Crítica | Capote
Benett Miller estréia na direção de longas-metragens lançando mão da história de uma das personalidades mais controversas e polêmicas do ambiente literário/jornalístico. Capote começa focando o caso investigado pelo cronista e registrado em seu último livro A Sangue Frio. O horrendo massacre do Clã Clutter e todas as relações provindas dele são se tornam crives graças a magistral interpretação de Phillip Seymour Hoffman – sua transformação é assustadora, a afetação, a voz, os trejeitos, tudo nele é distinto e diferente do que havia feito em filmes anteriores e extremamente parecido com a figura do individuo biografado.

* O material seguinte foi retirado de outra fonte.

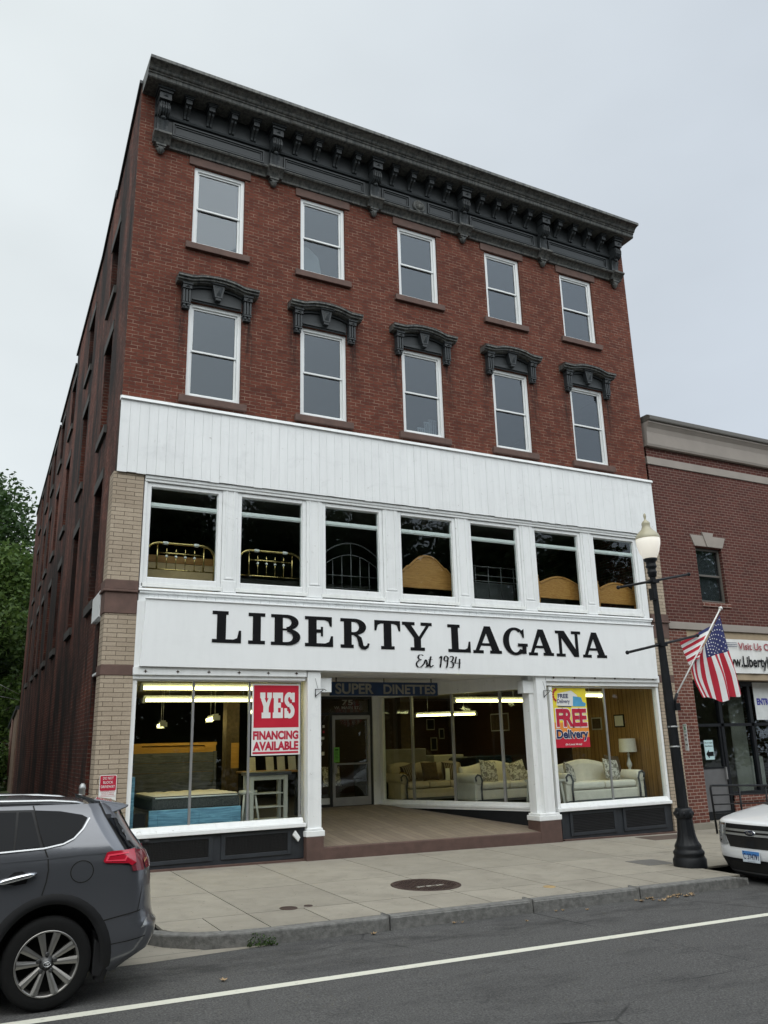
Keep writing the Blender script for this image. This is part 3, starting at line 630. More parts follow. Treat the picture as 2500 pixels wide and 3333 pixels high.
def bigbracket(cx, par):
    mb = MB(); w = .115
    mb.box(cx-w-.05, cx+w+.05, -.40, -.06, 14.17, 14.217); mb.box(cx-w-.02, cx+w+.02, -.37, -.06, 14.12, 14.17)
    mb.box(cx-w, cx+w, -.34, -.06, 13.97, 14.12)
    mb.add([(cx-.05, -.34, 14.02), (cx+.05, -.34, 14.02), (cx+.05, -.34, 14.09), (cx-.05, -.34, 14.09), (cx, -.37, 14.055)], [(0, 1, 4), (1, 2, 4), (2, 3, 4), (3, 0, 4)])
    # scrolled body in side profile
    pr = []
    for i in range(9): t = math.pi*(.5-i/8*1.15); pr.append((-.18-.135*math.cos(t), 13.82+.15*math.sin(t)))
    pr += [(-.18, 13.62), (-.145, 13.52), (-.135, 13.40), (-.15, 13.29), (-.06, 13.28), (-.06, 13.97)]
    mb.profile_x(pr[::-1], cx-w+.01, cx+w-.01)
    for q in (-.07, -.025, .025, .07):     # reeds on the face of the scroll
        for i in range(7):
            t = math.pi*(.45-i/7*1.0); t2 = math.pi*(.45-(i+1)/7*1.0)
            p1 = (-.18-.15*math.cos(t), 13.82+.165*math.sin(t)); p2 = (-.18-.15*math.cos(t2), 13.82+.165*math.sin(t2))
            mb.tube([(cx+q, *p1), (cx+q, *p2)], .018, 5, sm=False)
    for i in range(4): # acanthus leaf
        z = 13.58-.06*i
        for s in (-1, 1): mb.add([(cx, -.215+.02*i, z+.05), (cx+s*.085, -.165+.01*i, z-.005), (cx, -.17+.012*i, z-.045)], [(0, 1, 2)])
    mb.sphere((cx, -.20, 13.64), .045, 8, sx=1.3)
    b = mb.build('bracket', M_cornice, par)
    mb = MB(); mb.profile_x([(-.06, 13.29), (-.06, 13.09), (-.13, 13.09), (-.16, 13.14), (-.20, 13.18), (-.25, 13.215), (-.28, 13.23), (-.285, 13.26), (-.265, 13.285)], cx-w-.055, cx+w+.055)
    mb.box(cx-.10, cx+.10, -.13, .0, 13.05, 13.09); mb.box(cx-.08, cx+.08, -.11, 0, 13.02, 13.05)
    mb.lathe((cx, -.055, 13.02), [(.06, 0), (.078, -.02), (.07, -.05), (.05, -.085), (.04, -.10), (.015, -.125), (0, -.13)], 12, flute=.16, nf=6)
    mb.build('bracket_pendant', M_cornice2, par)
def modillion(cx, par):
    mb = MB(); w = .06
    mb.box(cx-w-.045, cx+w+.045, -.36, -.06, 14.18, 14.217); mb.box(cx-w-.02, cx+w+.02, -.34, -.06, 14.15, 14.18); mb.box(cx-w, cx+w, -.32, -.06, 14.05, 14.15)
    for q in (-.034, .034): mb.profile_x([(-.06, 14.05), (-.27, 14.05), (-.25, 14.0), (-.17, 13.96), (-.12, 13.90), (-.10, 13.85), (-.06, 13.84)], cx+q-.022, cx+q+.022)
    mb.profile_x([(-.06, 14.05), (-.24, 14.05), (-.15, 13.97), (-.06, 13.86)], cx-.014, cx+.014)
    mb.build('modillion', M_cornice, par)
for k, c in enumerate(BIG):
    bigbracket(c, cor)
    if k < 5:
        for j in range(1, 5): modillion(c+2.354*j/5, cor)
mb = MB(); mx_ = (BIG[2]+BIG[3])/2
mb.lathe((mx_, -.05, 13.52), [(.155, 0), (.155, -.03), (.13, -.05), (.12, -.045), (.11, -.06), (.05, -.085), (0, -.095)], 32, axis='y', flute=0)
for i in range(12):
    a = 2*math.pi*i/12; mb.tube([(mx_+.03*math.cos(a), -.135, 13.52+.03*math.sin(a)), (mx_+.1*math.cos(a), -.115, 13.52+.1*math.sin(a))], .014, 5)
mb.build('medallion', M_cornice2, cor)
# ---------------------------------------------------------------- white boarded band above the mezzanine
mb = MB(); x = -.02
while x < 12.6:
    wd = min(.164+random.uniform(-.004, .004), 12.6-x); dy = random.uniform(-.002, .002)
    mb.box(x+.001, x+wd-.002, -.10+dy, -.07, 6.262+random.choice((0, 0, 0, .004, -.008)), 7.60); x += wd
bandp = mb.build('boarded_band', M_board, bld)
mb = MB(); mb.box(-.015, 12.595, -.088, .02, 6.275, 7.6); mb.build('band_backing', M_joint, bandp)
mb = MB(); mb.hexa([(-.03, -.14, 7.602), (12.62, -.14, 7.602), (12.62, .0, 7.602), (-.03, .0, 7.602)], [(-.03, -.13, 7.655), (12.62, -.13, 7.655), (12.62, .0, 7.70), (-.03, .0, 7.70)])
mb.build('cap_trim', M_white, bandp)
# ---------------------------------------------------------------- end pilasters
for px0, px1, nm in ((-.06, .455, 0), (12.15, 12.64, 1)):
    mb = MB(); y0 = -.05
    y1 = .34 if nm == 0 else .1
    zb = zwalk(px0)-.05
    for a, b in ((zb, 2.79), (2.96, 3.80), (4.36, 6.26)): mb.box(px0, px1, y0, y1, a, b)
    p = mb.build('pilaster', M_tan, bld)
    mb = MB()
    for a, b, e in ((2.79, 2.96, .012), (3.80, 4.16, .015), (4.16, 4.20, .05), (4.20, 4.36, .03)): mb.box(px0-e*(1-nm), px1+(e if nm else 0)-.001, y0-e, y1, a, b)
    build_each(mb, 'brownstone_band', M_brown, p, key=lambda c: c.z < 2.97, bevel=.01)
# ---------------------------------------------------------------- mezzanine show windows
G = [(.60, 1.81), (2.25, 3.45), (3.93, 5.09), (5.59, 6.81), (7.28, 8.47), (8.97, 10.18), (10.65, 11.87)]
GZ0, GZ1 = 4.45, 6.07
for k, (a, b) in enumerate(G):
    mb = MB(); frame(mb, a-.075, b+.075, GZ0-.10, GZ1+.07, .075, -.005, .08, wb=.10, wt=.07)
    fr = mb.build('mezzanine_window', M_white, bld, bevel=.008)
    mb = MB(); frame(mb, a-.004, b+.004, GZ0-.004, GZ1+.004, .016, .03, .09); mb.build('putty_bead', M_white, fr)
    mb = MB(); mb.box(a+.004, b-.004, .055, .10, 5.715, 5.80); mb.box(a+.004, b-.004, .045, .055, 5.735, 5.78); mb.build('transom_bar', M_vinyl, fr)
    mb = MB(); mb.box(a+.01, b-.01, .040, .044, GZ0, GZ1); mb.build('pane', M_glass, fr)
    mb = MB(); mb.box(a-.1, b+.1, -.03, .06, GZ0-.165, GZ0-.103); mb.build('sill', M_worn, fr, bevel=.006)
edges = [.475]+[x for a, b in G for x in (a-.078, b+.078)]+[12.12]
for i in range(0, 16, 2):
    a, b = edges[i], edges[i+1]
    if i == 0 or i == 14:
        mb = MB(); mb.box(a, b, -.03, .1, 4.265, 6.258); mb.build('window_post', M_white, bld); continue
    mb = MB(); mb.box(a, b, -.02, .1, 4.265, 6.258)
    frame(mb, a+.055, b-.055, 4.5, 6.2, .03, -.034, -.02); mb.box(a+.03, b-.03, -.04, -.02, 4.265, 4.47)
    mb.build('window_post', M_white, bld, bevel=.005)
mb = MB(); mb.box(.475, 12.12, -.045, .1, 6.15, 6.258); mb.box(.475, 12.12, -.065, .1, 6.20, 6.2575)
mb.build('head_trim', M_white, bld, bevel=.006)
mb = MB(); mb.hexa([(.46, -.11, 4.205), (12.14, -.11, 4.205), (12.14, .05, 4.205), (.46, .05, 4.205)], [(.46, -.10, 4.245), (12.14, -.10, 4.245), (12.14, .05, 4.263), (.46, .05, 4.263)])
mb.box(.48, 12.12, -.09, .05, 4.165, 4.203); mb.build('ledge', M_white, bld, bevel=.006)
mb = MB(); x = .47
while x < 12.12:
    wd = min(.166, 12.12-x); mb.box(x+.001, x+wd-.003, -.05, .05, 4.03, 4.163); x += wd
mb.box(.455, .585, -.06, .05, 2.93, 4.03); mb.build('board_strip', M_board, bld)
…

A eloqüência de Truman é louvada pelos seus chegados. Em uma mesa de jantar ele é mostrado discursando sobre o roteiro de Bonequinha de Luxo, contando de forma hilária os causos junto a Blake Edwards (diretor do filme) para logo depois, começar um relato emocionado a respeito da perda de sua mãe, e como auxiliaria seu desolado padrasto – cujo qual retirou o seu sobrenome. O registro de Miller é perfeito, não soa piegas, é real, tocante e consegue mudar a abordagem de forma rápida, ajudando a angariar ainda mais empatia das pessoas dentro e fora de tela, de uma forma absolutamente manipulativa sim, mas não pedante.
A persona de Perry Smith (Clifton Collins Jr.) mobiliza a alma do escritor e o faz sentir algo além da misericórdia por sua alma desgostosa e amargurada. Os sentimentos que acometem o protagonista são confusos para o próprio e o interesse do dramaturgo aumenta notadamente, visto o tamanho que seu texto ganha, de um simples artigo para um livro inteiro: “Meu livro vai devolve-lo ao reino da humanidade, eu nasci para escrever isto” – mesmo sem ter rabiscado uma palavra sequer, mas o autor classifica o futuro escrito como o romance documental do século.
O detetive responsável indaga Truman a respeito do título da futura publicação (A Sangue Frio) se este seria pela referencia óbvia a crueza dos assassinatos ou pela relação dele com os ditos criminosos. O processo de concepção das palavras é flagrada com uma câmera acima dos ombros e da cabeça do escritor, a lente mostra ele na máquina de escrever com pilhas de folhas empilhadas de forma organizada. Também é aventada a dificuldade dele em encontrar um final para a sua história, o desfecho teima em ficar em suas mãos.
A diferenciação entre os momentos dele como centro das atenções, nas festas dentro das mansões e nos momentos dentro do cárcere junto ao seu objeto de análise é pontuada pelo comportamento completamente diverso. Há um abismo entre as duas formas de agir, o que demonstra a perfeição de Hoffman em viver e retratar as nuances do Capote homem.
A questão proposta pelo realizador não é até onde a relação Perry/Truman chegou, mas até onde ela poderia chegar e como esta evoluiu dentro da psique de cada um dos envolvidos. Esta passou por momentos de amizade, cumplicidade, amor platônico e por meros interesses profissionais – todos esses estágios explorados um a um e de forma verossímil em todos eles. Enquanto a sentença de Smith não é cumprida, Capote não consegue levantar o lápis, a melancolia em que mergulha nos últimos 30 minutos desmentem qualquer negação que fizera dantes negando seu envolvimento emocional com o encarcerado analisado, as feridas em si causadas foram profundas, e jamais um cineasta conseguira captar tal faceta da curiosa figura que Truman Capote era como nesta fita.